Feedback

First thing today at work, I got some feedback that I had dropped the ball on a few things, and we probably lost some money, and some respect, because of it.

After work, and my weekend facilitating NLC sessions, our board for the group met and reviewed some of the feedback we had received- as I had invited most of the speakers, and facilitated most of the sessions- I felt pretty invested in it, and some of the negative feedback we got hit me hard.

After that meeting, I got some feedback from a friend that I had really let her down in a big way.  I care about my friends a lot, so I took this more seriously than all of them.

Feedback is the most important thing in the world because it’s when we find out if what we thought (or guessed) and did actually resulted in the outcome we had hope for. In short- it’s how we actually learn.

Professionally it’s pretty easy- if we reduce utility bills, make people happier, and put a little money in the bank, we win, but it usually doesn’t keep me up at night. In my personal life it tends to hit harder, maybe because the lessons feel closer to home, and maybe because it takes a long time to really change who we are. I’ve still got plenty of work to do. Everyday, most of us strive to do our best- and every day, we guess, and we get things wrong.

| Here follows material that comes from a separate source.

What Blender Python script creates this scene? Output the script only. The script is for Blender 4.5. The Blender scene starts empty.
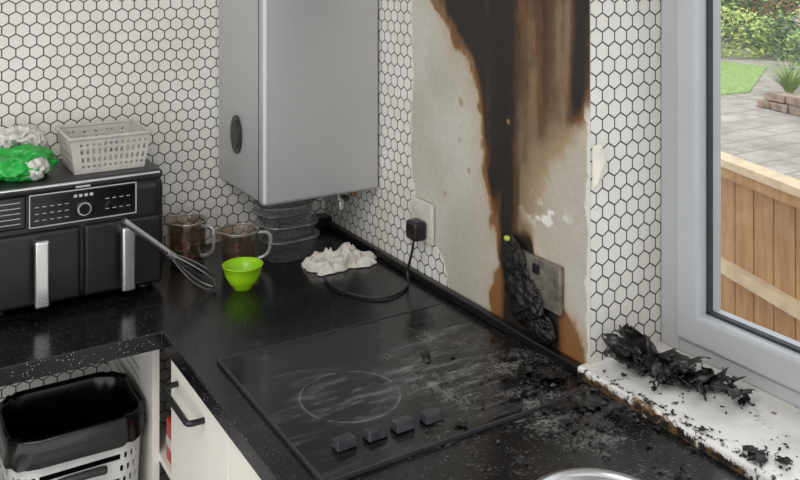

I have to remind myself that my best is good enough for today. If you get it mostly right, most of the time- you’re probably doing well.  Half the battle is letting go when you’re in the wrong, the other half is hanging on to the lesson.

1 thought on “Feedback

  1. michaelleemoore

    Skander, I think your last sentence sums it up well, if by “letting go when you’re in the wrong” means letting go of the self-flogging we often perform when we’ve botched something. Both sides of that equation are necessary — moving beyond the guilt, while letting the reason we felt it teach us something. You’re hard on yourself. That can be constructive, but also debilitating. Keep recognizing the sometimes fuzzy line that separates the two.